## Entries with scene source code
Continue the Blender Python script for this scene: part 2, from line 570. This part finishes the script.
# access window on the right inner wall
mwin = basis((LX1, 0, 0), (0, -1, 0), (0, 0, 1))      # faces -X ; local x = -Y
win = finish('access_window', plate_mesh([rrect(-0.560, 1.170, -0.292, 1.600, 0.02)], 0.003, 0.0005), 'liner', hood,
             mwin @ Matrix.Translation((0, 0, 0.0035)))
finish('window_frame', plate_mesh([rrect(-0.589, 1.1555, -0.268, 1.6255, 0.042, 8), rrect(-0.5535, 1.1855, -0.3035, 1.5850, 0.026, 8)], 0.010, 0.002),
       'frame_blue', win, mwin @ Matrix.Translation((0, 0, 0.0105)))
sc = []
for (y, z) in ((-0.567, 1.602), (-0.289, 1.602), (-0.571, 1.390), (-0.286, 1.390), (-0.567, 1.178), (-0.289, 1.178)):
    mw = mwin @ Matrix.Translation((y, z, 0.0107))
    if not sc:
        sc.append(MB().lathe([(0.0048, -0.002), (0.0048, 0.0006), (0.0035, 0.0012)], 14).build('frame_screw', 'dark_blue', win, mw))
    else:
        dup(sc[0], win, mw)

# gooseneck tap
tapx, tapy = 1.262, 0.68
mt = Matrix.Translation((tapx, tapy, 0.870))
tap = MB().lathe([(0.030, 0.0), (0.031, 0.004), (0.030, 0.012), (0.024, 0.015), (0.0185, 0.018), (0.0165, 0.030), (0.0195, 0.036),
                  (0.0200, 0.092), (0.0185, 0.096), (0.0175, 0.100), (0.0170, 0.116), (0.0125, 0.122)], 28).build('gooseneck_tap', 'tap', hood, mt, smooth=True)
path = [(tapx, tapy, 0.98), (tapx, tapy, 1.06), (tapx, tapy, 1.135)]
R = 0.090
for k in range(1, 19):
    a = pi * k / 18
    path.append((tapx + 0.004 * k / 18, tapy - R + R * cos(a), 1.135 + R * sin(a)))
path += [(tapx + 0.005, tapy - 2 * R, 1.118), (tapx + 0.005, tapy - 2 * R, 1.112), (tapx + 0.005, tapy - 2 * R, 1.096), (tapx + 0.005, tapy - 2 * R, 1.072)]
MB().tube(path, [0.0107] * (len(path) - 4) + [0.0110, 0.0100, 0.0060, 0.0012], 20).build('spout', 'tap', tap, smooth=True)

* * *

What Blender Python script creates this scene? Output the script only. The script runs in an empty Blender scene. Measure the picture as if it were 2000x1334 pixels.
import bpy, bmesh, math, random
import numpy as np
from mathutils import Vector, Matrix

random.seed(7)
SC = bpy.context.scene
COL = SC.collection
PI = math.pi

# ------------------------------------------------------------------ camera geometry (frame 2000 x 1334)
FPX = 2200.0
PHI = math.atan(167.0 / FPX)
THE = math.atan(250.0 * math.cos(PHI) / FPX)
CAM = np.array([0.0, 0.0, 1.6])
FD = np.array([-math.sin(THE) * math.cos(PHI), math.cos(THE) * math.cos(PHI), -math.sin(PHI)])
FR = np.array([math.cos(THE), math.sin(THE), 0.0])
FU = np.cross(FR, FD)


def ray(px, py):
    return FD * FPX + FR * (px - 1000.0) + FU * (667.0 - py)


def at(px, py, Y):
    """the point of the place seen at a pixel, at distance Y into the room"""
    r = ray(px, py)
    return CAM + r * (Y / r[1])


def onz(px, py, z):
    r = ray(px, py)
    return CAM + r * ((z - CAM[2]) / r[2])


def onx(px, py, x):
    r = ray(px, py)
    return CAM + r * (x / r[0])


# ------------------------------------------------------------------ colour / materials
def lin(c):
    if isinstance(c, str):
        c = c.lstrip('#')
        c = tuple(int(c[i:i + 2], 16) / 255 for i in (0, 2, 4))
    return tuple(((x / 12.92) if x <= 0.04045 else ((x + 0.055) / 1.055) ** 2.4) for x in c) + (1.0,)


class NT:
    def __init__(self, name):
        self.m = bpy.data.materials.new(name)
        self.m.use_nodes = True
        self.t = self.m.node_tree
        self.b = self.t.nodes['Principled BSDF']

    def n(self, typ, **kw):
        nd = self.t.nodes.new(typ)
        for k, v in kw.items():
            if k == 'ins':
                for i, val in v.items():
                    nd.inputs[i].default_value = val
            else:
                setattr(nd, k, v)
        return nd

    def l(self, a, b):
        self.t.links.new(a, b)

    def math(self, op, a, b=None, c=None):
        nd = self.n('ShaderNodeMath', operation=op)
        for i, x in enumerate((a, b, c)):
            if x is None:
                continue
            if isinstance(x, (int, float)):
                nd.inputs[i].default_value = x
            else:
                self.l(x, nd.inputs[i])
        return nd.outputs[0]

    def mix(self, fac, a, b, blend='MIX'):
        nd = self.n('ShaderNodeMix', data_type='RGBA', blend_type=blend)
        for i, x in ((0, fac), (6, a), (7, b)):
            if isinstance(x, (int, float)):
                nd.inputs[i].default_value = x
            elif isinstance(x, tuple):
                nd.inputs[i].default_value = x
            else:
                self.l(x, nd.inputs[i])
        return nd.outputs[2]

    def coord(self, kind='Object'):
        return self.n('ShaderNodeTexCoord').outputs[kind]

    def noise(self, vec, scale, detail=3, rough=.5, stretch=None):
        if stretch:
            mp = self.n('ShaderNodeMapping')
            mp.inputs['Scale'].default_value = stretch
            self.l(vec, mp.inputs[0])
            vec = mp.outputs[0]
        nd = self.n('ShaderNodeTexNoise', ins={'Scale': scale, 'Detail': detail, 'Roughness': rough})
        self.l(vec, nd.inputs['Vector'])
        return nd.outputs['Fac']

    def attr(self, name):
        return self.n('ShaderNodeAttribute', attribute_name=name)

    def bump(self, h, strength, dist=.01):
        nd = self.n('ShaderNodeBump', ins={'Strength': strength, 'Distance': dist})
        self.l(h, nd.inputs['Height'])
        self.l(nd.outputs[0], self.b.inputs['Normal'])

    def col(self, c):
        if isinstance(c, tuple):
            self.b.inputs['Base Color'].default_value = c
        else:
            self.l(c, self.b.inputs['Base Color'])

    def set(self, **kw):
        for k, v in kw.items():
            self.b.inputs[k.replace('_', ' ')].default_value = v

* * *

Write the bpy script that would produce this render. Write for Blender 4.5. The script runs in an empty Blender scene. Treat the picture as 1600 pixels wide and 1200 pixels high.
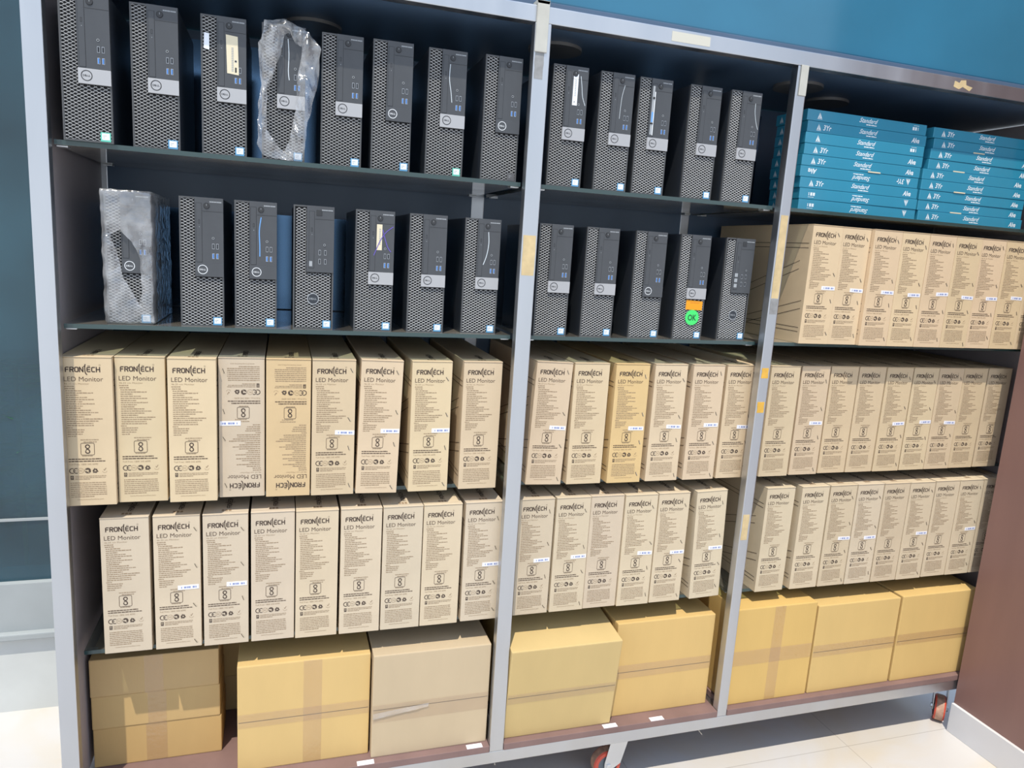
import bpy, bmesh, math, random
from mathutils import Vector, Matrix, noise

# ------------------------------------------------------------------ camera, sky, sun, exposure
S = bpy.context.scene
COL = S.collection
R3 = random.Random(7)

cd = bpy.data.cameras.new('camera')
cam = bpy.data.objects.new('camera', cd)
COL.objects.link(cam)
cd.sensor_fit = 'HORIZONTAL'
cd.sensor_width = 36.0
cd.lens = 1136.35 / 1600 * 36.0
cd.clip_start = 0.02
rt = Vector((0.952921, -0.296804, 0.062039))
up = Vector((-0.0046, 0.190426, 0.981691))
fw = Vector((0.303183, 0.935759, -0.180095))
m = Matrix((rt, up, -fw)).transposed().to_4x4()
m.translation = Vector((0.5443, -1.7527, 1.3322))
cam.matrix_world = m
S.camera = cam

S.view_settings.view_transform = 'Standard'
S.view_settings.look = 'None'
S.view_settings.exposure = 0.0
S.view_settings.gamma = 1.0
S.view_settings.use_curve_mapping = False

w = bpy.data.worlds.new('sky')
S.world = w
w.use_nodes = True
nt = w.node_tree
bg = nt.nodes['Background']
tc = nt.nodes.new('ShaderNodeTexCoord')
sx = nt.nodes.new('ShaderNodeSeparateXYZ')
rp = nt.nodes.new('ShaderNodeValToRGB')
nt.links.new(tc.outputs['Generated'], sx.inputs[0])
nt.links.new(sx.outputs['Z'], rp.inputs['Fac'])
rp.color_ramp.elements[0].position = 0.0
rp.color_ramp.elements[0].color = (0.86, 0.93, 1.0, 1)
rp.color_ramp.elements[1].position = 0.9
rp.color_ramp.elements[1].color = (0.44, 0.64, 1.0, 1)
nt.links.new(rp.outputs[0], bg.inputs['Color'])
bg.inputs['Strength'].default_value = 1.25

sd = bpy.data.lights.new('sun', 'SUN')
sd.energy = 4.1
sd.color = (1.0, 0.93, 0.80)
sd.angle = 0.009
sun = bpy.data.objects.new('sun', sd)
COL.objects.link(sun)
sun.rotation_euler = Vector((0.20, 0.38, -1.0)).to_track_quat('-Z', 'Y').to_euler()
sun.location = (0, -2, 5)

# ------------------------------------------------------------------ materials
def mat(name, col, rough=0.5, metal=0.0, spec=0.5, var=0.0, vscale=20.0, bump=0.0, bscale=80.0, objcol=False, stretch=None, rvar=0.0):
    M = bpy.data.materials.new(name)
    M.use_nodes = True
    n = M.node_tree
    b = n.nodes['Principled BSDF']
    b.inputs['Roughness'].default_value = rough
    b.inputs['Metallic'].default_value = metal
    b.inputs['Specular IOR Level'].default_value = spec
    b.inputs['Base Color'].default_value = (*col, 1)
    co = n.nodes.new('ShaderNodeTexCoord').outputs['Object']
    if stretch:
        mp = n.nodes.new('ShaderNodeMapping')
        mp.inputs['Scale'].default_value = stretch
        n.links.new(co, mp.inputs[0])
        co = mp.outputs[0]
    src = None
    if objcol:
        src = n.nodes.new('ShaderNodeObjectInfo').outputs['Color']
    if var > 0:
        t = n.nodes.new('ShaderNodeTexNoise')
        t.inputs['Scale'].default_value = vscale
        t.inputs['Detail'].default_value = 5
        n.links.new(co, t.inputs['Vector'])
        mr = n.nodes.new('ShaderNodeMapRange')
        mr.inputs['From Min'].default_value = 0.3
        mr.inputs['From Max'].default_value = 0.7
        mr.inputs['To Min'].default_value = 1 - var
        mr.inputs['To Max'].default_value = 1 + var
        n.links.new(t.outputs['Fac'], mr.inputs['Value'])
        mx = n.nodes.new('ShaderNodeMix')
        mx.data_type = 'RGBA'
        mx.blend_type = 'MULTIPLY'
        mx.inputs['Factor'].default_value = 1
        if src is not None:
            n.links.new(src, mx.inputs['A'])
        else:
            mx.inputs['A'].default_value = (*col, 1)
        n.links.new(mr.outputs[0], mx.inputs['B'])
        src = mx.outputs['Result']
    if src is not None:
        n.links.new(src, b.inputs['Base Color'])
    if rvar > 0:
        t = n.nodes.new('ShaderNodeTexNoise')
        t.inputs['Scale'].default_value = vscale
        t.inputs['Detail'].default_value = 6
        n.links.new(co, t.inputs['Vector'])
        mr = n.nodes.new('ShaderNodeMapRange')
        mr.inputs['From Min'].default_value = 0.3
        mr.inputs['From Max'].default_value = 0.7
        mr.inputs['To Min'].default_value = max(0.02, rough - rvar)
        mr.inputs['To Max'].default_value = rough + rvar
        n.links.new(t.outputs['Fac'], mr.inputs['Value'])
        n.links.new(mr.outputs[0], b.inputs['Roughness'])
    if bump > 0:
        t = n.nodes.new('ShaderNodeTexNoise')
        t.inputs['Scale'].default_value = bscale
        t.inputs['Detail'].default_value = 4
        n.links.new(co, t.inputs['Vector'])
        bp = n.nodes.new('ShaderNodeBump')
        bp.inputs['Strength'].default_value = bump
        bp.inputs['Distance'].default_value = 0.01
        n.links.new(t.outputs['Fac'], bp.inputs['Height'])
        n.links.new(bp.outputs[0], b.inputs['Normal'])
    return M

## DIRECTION
Only lines with the string "script" belong in your answer; copy each one.

## SOLUTION TO THE PROBLEM
Continue the Blender Python script for this scene: part 2, from line 570. This part finishes the script.
What Blender Python script creates this scene? Output the script only. The script runs in an empty Blender scene. Measure the picture as if it were 2000x1334 pixels.
Write the bpy script that would produce this render. Write for Blender 4.5. The script runs in an empty Blender scene. Treat the picture as 1600 pixels wide and 1200 pixels high.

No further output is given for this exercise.